Dec 7, 2014

Almost In Passing

I've been trying to think my way through all this Mike Brown / Eric Garner stuff; crashing around in my head looking for some boiled-down guiding principle to apply that might help me sort it out.

And then: The law must be a shield, not a sword.

For a good 2,000 - 10,000 generations, The Law was used and abused as a way to rationalize Might-Makes-Right.  As long as I had some reasonable expectation of being able to take you in a fist fight, I could jack your shit; and fuck you if you don't like it cuz fuck you, that's why.

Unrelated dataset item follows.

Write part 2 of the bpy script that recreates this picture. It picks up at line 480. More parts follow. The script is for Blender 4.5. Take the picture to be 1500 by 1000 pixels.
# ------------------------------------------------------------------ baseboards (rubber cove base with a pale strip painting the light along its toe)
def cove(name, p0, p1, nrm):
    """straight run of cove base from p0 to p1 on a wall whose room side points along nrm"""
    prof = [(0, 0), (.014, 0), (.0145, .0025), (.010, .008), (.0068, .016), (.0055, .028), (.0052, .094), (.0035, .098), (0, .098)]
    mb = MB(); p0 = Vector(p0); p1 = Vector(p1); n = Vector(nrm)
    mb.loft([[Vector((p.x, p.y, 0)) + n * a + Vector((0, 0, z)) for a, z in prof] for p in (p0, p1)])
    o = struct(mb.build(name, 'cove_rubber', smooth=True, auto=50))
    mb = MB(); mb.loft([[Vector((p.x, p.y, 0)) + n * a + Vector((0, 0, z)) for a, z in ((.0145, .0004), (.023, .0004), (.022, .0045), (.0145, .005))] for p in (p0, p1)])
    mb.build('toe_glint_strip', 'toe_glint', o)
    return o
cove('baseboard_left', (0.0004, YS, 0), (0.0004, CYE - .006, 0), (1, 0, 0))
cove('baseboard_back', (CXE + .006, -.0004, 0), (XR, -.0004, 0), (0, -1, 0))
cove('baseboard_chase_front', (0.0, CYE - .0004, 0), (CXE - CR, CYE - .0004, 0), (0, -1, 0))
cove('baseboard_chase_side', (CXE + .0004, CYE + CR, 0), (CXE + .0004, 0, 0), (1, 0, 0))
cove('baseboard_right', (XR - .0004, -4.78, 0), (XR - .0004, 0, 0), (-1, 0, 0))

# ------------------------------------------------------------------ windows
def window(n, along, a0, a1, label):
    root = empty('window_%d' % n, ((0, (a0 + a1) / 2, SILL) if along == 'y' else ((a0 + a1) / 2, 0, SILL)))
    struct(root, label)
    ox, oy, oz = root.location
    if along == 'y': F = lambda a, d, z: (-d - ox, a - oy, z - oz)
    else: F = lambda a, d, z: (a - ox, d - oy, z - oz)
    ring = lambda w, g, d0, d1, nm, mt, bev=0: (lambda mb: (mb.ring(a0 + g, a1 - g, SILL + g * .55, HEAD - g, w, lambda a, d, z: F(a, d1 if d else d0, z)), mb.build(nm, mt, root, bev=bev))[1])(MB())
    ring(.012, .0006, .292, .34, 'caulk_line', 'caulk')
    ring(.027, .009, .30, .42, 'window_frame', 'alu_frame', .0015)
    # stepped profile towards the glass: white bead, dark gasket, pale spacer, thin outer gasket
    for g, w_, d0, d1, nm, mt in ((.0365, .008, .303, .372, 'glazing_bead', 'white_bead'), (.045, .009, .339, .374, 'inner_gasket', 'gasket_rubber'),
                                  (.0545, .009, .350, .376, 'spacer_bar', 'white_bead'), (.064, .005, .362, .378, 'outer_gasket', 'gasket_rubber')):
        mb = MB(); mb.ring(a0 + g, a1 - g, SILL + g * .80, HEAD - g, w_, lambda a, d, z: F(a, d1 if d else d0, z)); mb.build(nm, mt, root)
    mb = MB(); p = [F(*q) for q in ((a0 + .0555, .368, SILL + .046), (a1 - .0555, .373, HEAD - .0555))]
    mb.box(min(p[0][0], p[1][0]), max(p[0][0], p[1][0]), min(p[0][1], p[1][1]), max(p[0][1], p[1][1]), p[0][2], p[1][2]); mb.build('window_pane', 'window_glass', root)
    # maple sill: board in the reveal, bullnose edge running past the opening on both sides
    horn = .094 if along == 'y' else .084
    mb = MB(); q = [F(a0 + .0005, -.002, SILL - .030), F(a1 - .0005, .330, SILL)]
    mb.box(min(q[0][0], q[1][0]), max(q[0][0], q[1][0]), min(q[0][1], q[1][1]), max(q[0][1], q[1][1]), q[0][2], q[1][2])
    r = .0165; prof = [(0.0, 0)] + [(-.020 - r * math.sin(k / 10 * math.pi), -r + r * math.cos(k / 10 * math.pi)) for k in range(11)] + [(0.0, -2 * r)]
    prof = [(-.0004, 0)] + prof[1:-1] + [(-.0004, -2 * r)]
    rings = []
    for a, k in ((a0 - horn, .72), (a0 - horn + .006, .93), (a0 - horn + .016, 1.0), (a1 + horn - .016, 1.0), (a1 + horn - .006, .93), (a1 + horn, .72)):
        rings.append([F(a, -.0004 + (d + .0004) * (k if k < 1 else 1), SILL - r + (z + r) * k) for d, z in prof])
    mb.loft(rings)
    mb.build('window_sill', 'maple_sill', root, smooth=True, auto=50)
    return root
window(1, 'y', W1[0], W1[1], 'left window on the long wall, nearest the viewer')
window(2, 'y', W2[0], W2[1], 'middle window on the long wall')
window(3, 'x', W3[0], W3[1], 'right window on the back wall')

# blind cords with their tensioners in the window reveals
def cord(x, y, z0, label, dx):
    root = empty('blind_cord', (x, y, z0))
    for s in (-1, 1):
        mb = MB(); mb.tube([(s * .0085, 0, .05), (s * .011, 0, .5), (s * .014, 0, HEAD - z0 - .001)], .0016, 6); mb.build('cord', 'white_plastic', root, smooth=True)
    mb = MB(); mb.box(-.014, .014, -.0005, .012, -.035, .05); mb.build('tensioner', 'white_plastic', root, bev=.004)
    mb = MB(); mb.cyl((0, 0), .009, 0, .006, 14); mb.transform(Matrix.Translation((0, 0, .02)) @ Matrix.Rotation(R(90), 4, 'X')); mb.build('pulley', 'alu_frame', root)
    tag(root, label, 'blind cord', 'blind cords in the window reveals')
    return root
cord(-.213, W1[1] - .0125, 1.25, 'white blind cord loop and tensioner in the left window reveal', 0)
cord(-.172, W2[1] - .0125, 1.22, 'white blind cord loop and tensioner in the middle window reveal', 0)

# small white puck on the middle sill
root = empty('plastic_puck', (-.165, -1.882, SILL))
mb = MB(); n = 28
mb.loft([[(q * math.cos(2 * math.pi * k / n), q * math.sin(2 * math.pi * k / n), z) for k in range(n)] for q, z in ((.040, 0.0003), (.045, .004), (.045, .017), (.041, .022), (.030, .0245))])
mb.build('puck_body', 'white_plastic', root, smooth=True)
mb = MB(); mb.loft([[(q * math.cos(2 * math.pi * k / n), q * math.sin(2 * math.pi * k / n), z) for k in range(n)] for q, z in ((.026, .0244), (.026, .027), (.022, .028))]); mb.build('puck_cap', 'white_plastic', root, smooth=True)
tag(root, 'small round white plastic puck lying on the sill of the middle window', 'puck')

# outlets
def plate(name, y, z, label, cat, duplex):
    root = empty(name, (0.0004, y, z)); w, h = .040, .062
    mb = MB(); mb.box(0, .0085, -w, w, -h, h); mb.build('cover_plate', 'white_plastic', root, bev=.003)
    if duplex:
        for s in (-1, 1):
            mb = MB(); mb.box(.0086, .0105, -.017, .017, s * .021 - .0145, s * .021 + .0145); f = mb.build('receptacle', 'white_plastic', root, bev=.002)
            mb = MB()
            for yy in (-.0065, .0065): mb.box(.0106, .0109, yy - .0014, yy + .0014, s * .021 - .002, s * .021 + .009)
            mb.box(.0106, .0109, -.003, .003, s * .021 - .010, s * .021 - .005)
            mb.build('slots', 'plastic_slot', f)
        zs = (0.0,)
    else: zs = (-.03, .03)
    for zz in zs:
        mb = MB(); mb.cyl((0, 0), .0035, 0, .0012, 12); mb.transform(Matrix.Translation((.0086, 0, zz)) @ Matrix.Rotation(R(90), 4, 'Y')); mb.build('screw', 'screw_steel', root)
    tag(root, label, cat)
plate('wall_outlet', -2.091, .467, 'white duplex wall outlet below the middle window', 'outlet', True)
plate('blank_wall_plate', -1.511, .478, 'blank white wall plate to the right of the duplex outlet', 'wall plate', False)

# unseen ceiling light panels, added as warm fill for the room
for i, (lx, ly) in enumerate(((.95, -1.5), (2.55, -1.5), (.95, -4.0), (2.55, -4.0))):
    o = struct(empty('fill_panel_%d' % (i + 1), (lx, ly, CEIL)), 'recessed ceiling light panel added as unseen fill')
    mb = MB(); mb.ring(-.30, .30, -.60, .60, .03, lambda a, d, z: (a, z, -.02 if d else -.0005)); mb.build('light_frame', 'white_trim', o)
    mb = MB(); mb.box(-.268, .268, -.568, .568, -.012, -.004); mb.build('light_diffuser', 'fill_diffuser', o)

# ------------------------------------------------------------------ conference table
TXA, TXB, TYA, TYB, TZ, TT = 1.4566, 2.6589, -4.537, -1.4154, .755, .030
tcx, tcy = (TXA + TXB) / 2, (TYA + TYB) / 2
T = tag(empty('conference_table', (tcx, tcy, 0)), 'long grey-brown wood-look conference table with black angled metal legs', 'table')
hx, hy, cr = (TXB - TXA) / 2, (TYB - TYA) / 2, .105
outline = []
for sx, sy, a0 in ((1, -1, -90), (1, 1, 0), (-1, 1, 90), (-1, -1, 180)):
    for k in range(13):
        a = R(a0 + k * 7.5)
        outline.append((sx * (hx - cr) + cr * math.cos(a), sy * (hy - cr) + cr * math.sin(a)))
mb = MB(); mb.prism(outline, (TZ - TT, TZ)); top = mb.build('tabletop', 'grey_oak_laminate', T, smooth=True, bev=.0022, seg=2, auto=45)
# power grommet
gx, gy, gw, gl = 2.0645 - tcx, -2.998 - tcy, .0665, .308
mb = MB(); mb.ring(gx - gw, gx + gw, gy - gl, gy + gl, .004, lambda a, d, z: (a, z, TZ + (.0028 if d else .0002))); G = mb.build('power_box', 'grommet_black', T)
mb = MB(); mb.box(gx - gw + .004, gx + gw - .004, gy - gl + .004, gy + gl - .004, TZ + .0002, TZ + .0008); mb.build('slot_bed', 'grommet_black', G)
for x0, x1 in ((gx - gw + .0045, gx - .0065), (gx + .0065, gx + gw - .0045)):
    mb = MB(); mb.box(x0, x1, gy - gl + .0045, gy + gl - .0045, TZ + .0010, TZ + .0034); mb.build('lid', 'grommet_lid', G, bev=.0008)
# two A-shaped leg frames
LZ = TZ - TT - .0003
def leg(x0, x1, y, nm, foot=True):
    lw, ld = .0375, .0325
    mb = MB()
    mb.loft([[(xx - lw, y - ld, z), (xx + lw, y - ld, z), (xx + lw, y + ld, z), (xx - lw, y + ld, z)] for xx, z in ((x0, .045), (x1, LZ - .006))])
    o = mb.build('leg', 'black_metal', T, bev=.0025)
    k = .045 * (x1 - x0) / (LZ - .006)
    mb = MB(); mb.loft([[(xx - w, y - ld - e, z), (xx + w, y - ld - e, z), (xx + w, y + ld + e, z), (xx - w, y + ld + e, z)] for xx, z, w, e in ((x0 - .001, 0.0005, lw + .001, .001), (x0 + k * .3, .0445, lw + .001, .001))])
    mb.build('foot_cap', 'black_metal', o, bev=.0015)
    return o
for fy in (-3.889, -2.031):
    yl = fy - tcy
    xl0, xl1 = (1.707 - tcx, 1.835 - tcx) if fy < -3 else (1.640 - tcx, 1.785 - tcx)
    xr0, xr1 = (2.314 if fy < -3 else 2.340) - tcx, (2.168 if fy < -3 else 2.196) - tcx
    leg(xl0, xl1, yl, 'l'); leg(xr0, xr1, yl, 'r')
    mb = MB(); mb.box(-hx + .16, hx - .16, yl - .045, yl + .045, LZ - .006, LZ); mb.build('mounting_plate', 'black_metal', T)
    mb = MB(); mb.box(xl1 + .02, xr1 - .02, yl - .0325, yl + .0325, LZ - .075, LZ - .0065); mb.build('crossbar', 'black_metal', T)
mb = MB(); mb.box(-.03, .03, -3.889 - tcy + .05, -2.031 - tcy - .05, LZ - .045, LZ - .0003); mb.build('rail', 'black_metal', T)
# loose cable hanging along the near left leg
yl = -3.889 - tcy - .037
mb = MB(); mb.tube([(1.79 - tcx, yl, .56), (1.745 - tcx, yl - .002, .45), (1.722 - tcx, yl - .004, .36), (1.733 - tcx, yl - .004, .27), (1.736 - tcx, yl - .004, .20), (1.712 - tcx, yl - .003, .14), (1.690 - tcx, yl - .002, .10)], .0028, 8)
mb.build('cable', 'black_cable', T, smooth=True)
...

All the big guys did it cuz that's just what a big guy could do.  And it worked - Egypt, Assyria, Greece, Rome, Britain, etc etc etc - you get the idea.

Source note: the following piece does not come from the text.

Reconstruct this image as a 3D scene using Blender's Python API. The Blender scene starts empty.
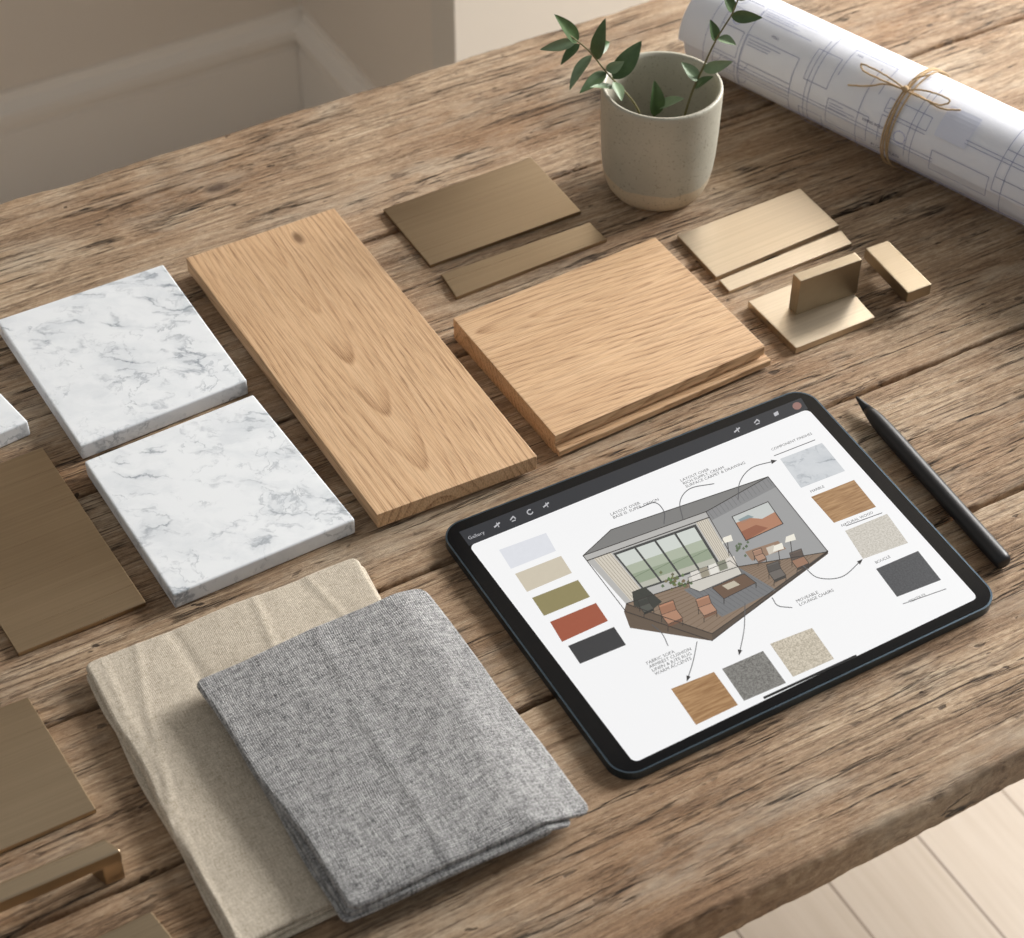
import bpy, bmesh, math, random
from mathutils import Vector, Matrix, noise
random.seed(7)
sc = bpy.context.scene
COL = sc.collection
sc.view_settings.view_transform = 'Standard'
PI = math.pi
F = 2000.0; PITCH = math.radians(44.5); SP, CP = math.sin(PITCH), math.cos(PITCH)
TZ = 0.75; H = 0.92
ANG = math.radians(29.5)
E1 = Vector((math.cos(ANG), math.sin(ANG), 0)); E2 = Vector((-math.sin(ANG), math.cos(ANG), 0))

def at(px, py, z=0.0):
    u = (px-512)/F; v = (py-469)/F; t = (H-z)/(SP+v*CP)
    return Vector((u*t, (CP-v*SP)*t, TZ+z))
def ray_y(px, py, Y):
    u = (px-512)/F; v = (py-469)/F; s = Y/(CP-v*SP)
    return Vector((u*s, Y, TZ+H-s*(SP+v*CP)))
def lin(r, g, b):
    f = lambda c: (c/255/12.92) if c/255 <= .04045 else ((c/255+.055)/1.055)**2.4
    return (f(r), f(g), f(b), 1.0)

# ---------------------------------------------------------------- materials
class G:
    def __init__(s, name):
        s.m = bpy.data.materials.new(name); s.m.use_nodes = True
        s.nt = s.m.node_tree; s.b = s.nt.nodes['Principled BSDF']
    def setv(s, inp, v):
        if isinstance(v, bpy.types.NodeSocket): s.nt.links.new(v, inp)
        elif isinstance(v, (tuple, list, Vector)):
            v = tuple(v)
            n = len(inp.default_value)
            inp.default_value = v[:n] if len(v) >= n else v+(1.0,)*(n-len(v))
        else: inp.default_value = v
    def n(s, t, ins=None, **pr):
        nd = s.nt.nodes.new(t)
        for k, v in pr.items(): setattr(nd, k, v)
        for k, v in (ins or {}).items(): s.setv(nd.inputs[k], v)
        return nd
    def coord(s): return s.n('ShaderNodeTexCoord').outputs['Object']
    def rnd(s): return s.n('ShaderNodeObjectInfo').outputs['Random']
    def math(s, op, a, b=0.0, c=0.0, clamp=False):
        return s.n('ShaderNodeMath', {0: a, 1: b, 2: c}, operation=op, use_clamp=clamp).outputs[0]
    def vm(s, op, a, b=(0, 0, 0)):
        nd = s.n('ShaderNodeVectorMath', {0: a, 1: b}, operation=op)
        return nd.outputs['Value'] if op in ('DISTANCE', 'LENGTH', 'DOT_PRODUCT') else nd.outputs['Vector']
    def comb(s, x, y, z): return s.n('ShaderNodeCombineXYZ', {0: x, 1: y, 2: z}).outputs[0]
    def sep(s, v): return s.n('ShaderNodeSeparateXYZ', {0: v}).outputs
    def noise(s, v, scale=1.0, det=3.0, rough=.5, dist=0.0):
        return s.n('ShaderNodeTexNoise', {'Vector': v, 'Scale': scale, 'Detail': det, 'Roughness': rough, 'Distortion': dist}).outputs[0]
    def ramp(s, f, stops, interp='LINEAR'):
        nd = s.n('ShaderNodeValToRGB', {0: f}); cr = nd.color_ramp; cr.interpolation = interp
        while len(cr.elements) < len(stops): cr.elements.new(.5)
        for e, (p, c) in zip(cr.elements, stops):
            e.position = p
            e.color = (c, c, c, 1) if isinstance(c, (int, float)) else (tuple(c)+(1,))[:4]
        return nd.outputs[0]
    def mix(s, f, a, b, blend='MIX'):
        nd = s.nt.nodes.new('ShaderNodeMix'); nd.data_type = 'RGBA'; nd.blend_type = blend
        s.setv(nd.inputs[0], f); s.setv(nd.inputs[6], a); s.setv(nd.inputs[7], b)
        return nd.outputs[2]
    def bump(s, h, st=.3, d=.001):
        s.nt.links.new(s.n('ShaderNodeBump', {'Height': h, 'Strength': st, 'Distance': d}).outputs[0], s.b.inputs['Normal'])
    def thin(s, f, k):
        """thin iso-line of a noise value"""
        return s.math('SUBTRACT', 1, s.math('MULTIPLY', s.math('ABSOLUTE', s.math('SUBTRACT', f, .5)), k), clamp=True)
    def out(s, **k):
        for a, v in k.items(): s.setv(s.b.inputs[a.replace('_', ' ')], v)
        return s.m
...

Unfortunately, saying it that way makes it sound like we'd have to look way far back to find good examples, and that makes me think we're feeling a little too comfortable about ignoring the need to examine our motives and our reasoning, and our willingness to shrug it all off like a buncha fuckin' Eloi.

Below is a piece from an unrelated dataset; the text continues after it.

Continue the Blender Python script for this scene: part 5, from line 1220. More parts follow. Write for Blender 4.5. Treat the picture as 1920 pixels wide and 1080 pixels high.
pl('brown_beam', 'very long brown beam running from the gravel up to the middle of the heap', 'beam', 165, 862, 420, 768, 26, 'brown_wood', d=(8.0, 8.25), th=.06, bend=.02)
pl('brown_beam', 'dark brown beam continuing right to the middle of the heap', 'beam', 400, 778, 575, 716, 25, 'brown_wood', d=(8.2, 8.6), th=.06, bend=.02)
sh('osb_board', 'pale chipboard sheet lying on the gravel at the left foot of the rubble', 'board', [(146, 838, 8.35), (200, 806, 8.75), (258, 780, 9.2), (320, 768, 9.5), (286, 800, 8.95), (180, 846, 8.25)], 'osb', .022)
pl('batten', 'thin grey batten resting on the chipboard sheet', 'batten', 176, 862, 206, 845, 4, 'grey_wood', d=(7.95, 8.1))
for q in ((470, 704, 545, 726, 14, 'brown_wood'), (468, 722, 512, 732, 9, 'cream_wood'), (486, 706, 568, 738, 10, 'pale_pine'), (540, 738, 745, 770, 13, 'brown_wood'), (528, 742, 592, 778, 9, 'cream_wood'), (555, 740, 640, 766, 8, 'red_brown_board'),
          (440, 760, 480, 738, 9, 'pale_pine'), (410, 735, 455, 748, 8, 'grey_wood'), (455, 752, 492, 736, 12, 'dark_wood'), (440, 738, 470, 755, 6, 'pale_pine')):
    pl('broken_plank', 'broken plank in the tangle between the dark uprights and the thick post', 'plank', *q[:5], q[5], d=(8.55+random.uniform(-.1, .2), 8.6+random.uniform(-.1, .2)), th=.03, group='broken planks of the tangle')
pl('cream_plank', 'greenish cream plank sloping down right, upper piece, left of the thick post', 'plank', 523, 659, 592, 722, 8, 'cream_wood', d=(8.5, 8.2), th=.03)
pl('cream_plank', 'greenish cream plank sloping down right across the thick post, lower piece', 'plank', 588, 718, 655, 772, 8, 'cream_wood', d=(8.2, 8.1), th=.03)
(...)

But gosh, it seems we don't have to look back very far to find some examples of people doing some pretty fucked up things because they had the juice to make the law do whatever they wanted it to do in order to pad their bank accounts or act out their domination fantasies or whatever their issues were at the time.
--slavery in America was lawful; and so was Jim Crow after that.
-- the genocide committed by Nazi Germany was mostly lawful under German law, and according to most written international law in effect at the time.
-- apartheid in South Africa was established by law.
-- Saddam Hussein claimed at his trial in Baghdad in 2006 that his order mandating the execution of 148 persons in response to an attempted assassination of him was lawful.
-- the Israeli military justified their heavy use of cluster bombs during the 2006 war by stating that “[a]ll the weapons and munitions used by the IDF [Israeli Defense Forces] are legal under international law and their use conforms with international standards” (Shadid 2006, A01).
-- the 2003 US invasion and occupation of Iraq was lawful according to American interpretation of law.
The law has to be a shield.  It has to be there to protect us from overbearing, over-reaching, evermore ambitious and power-craving despots.  When the law instead protects the police (eg) from being held to the same standards of justice as apply to everybody else, then the law has become a sword against the people, and it will be changed by the people one way or another.  It has to be changed because it's become a contradiction.  And while contradictions exist, they can't prevail.
(all you 'conserva-tarians' might recognize that one from the Sacred Texts of Our Lady Ayn of Rand)

For my own self, I kinda like The American Exceptionalism way, and I'll keep trying to do it that way.  But if it has to be changed the old-fashioned way, then I'll be sadly watching from the bench, unsurprised.

I just really hope we can get back to being that exception.